* [EXERCISE] In the listing below, find the line that contains "Write part 3" and the line that contains "bm = NB(); beam(bm, a, b_, 0.04, 0.115);". Quote both and every line between them, exactly, and nothing more.

* [SUPPLIED DATA]
>>>>

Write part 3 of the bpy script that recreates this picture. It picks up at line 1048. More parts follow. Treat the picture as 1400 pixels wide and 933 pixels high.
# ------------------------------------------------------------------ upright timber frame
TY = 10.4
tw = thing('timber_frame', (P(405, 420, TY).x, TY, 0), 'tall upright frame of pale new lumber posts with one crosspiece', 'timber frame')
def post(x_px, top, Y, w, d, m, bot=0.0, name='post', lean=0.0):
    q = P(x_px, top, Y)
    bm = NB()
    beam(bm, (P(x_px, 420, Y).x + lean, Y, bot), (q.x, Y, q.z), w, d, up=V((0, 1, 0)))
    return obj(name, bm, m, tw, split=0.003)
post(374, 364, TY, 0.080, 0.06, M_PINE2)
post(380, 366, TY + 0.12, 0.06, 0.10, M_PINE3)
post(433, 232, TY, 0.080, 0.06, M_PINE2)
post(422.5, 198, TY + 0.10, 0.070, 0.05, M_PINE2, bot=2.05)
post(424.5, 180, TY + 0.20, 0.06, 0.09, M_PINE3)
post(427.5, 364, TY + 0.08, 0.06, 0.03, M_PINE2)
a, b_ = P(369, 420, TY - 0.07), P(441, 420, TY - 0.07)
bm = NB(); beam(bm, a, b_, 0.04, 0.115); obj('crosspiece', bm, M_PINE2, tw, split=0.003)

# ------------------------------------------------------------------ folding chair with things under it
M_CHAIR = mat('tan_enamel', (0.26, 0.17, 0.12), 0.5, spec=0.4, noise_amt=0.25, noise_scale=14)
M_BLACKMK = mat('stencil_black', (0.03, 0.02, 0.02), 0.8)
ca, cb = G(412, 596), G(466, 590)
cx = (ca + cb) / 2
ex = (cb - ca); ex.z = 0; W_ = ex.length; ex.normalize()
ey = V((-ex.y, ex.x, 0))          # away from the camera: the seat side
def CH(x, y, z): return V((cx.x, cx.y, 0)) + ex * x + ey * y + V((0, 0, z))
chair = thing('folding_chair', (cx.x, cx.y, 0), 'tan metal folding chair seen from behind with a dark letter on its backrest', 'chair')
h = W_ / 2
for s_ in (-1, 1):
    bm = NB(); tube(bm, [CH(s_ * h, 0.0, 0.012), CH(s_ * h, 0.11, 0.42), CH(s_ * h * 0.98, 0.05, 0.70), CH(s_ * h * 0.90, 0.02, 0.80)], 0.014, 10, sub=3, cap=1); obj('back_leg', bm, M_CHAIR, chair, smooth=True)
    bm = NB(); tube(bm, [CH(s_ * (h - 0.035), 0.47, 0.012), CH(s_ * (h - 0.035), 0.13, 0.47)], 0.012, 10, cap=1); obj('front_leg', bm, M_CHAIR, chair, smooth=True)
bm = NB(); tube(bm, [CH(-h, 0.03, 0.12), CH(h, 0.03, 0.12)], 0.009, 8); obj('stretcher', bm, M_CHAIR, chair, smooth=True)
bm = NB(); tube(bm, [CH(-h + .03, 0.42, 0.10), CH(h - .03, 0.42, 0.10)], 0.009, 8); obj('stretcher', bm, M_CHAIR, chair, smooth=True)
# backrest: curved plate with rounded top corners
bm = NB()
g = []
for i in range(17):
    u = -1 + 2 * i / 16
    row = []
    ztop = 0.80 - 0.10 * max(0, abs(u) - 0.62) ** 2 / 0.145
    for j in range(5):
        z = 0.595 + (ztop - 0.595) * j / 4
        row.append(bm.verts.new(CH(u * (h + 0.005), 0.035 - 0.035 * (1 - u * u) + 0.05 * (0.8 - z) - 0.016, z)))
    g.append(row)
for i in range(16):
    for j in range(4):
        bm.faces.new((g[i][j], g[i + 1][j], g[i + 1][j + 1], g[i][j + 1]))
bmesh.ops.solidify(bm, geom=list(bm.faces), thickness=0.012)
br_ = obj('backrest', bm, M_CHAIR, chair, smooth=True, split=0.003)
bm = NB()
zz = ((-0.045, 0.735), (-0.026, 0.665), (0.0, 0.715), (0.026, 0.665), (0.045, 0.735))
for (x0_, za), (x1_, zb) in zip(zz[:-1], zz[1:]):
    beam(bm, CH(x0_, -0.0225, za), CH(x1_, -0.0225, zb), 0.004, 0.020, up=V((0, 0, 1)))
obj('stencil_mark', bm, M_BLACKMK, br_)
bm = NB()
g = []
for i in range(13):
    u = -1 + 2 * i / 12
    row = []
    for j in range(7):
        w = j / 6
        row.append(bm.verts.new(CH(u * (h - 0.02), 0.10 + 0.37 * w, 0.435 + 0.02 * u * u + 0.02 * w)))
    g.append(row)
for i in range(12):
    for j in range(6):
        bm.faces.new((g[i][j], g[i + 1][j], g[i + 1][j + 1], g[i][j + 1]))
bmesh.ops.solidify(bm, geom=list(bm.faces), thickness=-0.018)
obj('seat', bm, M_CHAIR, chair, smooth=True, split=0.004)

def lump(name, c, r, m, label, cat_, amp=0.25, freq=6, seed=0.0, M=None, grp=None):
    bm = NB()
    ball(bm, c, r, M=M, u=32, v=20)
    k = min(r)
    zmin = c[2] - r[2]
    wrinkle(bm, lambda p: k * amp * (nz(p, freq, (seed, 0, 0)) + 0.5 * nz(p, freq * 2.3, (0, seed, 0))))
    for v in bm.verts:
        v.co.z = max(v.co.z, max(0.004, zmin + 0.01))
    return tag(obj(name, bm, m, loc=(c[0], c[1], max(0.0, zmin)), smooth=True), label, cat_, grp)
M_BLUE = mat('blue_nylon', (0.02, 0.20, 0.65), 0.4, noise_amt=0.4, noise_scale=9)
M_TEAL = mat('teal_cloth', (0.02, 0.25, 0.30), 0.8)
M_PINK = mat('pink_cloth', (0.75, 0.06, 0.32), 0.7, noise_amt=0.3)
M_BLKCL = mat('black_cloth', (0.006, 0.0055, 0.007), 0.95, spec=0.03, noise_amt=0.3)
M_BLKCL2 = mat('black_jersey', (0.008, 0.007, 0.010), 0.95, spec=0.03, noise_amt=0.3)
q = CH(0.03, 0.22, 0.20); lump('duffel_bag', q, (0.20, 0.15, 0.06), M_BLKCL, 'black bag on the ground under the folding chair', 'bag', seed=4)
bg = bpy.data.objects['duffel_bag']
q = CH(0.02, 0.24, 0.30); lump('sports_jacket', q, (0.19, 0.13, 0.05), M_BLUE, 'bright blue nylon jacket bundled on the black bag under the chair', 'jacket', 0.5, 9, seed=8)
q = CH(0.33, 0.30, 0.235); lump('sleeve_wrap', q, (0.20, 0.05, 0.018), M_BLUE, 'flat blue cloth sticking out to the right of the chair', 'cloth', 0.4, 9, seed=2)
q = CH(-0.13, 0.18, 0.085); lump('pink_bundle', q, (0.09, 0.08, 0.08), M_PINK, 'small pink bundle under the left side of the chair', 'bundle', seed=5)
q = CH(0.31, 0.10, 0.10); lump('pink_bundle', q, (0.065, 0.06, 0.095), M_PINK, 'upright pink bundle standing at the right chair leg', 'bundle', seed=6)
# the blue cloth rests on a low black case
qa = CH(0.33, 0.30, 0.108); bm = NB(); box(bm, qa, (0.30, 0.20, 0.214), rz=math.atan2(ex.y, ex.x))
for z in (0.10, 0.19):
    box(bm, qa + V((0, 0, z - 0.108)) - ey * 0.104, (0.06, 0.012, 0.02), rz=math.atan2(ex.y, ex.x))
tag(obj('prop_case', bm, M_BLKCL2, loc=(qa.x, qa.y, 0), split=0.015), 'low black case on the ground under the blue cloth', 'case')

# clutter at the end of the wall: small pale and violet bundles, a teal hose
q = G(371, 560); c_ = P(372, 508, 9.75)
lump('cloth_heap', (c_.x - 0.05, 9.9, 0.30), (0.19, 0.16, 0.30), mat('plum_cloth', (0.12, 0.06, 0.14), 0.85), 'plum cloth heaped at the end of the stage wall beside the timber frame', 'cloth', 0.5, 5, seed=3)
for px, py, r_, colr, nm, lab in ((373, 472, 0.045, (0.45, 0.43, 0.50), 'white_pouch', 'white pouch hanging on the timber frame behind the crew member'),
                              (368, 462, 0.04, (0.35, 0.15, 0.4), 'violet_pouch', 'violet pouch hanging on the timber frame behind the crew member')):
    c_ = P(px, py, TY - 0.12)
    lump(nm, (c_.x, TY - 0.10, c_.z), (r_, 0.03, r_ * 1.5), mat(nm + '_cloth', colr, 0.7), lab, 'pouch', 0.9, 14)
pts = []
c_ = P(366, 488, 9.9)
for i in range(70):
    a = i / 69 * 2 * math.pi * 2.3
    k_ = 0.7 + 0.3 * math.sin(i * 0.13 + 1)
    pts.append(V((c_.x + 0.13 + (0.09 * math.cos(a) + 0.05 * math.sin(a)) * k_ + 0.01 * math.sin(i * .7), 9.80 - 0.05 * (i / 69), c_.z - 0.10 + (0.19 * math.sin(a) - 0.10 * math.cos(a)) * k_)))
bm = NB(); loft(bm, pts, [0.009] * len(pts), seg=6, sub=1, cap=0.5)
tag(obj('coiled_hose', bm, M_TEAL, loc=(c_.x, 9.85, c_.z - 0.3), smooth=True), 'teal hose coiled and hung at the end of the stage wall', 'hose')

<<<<
>>>>

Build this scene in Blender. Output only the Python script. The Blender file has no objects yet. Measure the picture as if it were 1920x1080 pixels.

<<<<

* [CORRECT ANSWER]
Write part 3 of the bpy script that recreates this picture. It picks up at line 1048. More parts follow. Treat the picture as 1400 pixels wide and 933 pixels high.
# ------------------------------------------------------------------ upright timber frame
TY = 10.4
tw = thing('timber_frame', (P(405, 420, TY).x, TY, 0), 'tall upright frame of pale new lumber posts with one crosspiece', 'timber frame')
def post(x_px, top, Y, w, d, m, bot=0.0, name='post', lean=0.0):
    q = P(x_px, top, Y)
    bm = NB()
    beam(bm, (P(x_px, 420, Y).x + lean, Y, bot), (q.x, Y, q.z), w, d, up=V((0, 1, 0)))
    return obj(name, bm, m, tw, split=0.003)
post(374, 364, TY, 0.080, 0.06, M_PINE2)
post(380, 366, TY + 0.12, 0.06, 0.10, M_PINE3)
post(433, 232, TY, 0.080, 0.06, M_PINE2)
post(422.5, 198, TY + 0.10, 0.070, 0.05, M_PINE2, bot=2.05)
post(424.5, 180, TY + 0.20, 0.06, 0.09, M_PINE3)
post(427.5, 364, TY + 0.08, 0.06, 0.03, M_PINE2)
a, b_ = P(369, 420, TY - 0.07), P(441, 420, TY - 0.07)
bm = NB(); beam(bm, a, b_, 0.04, 0.115); obj('crosspiece', bm, M_PINE2, tw, split=0.003)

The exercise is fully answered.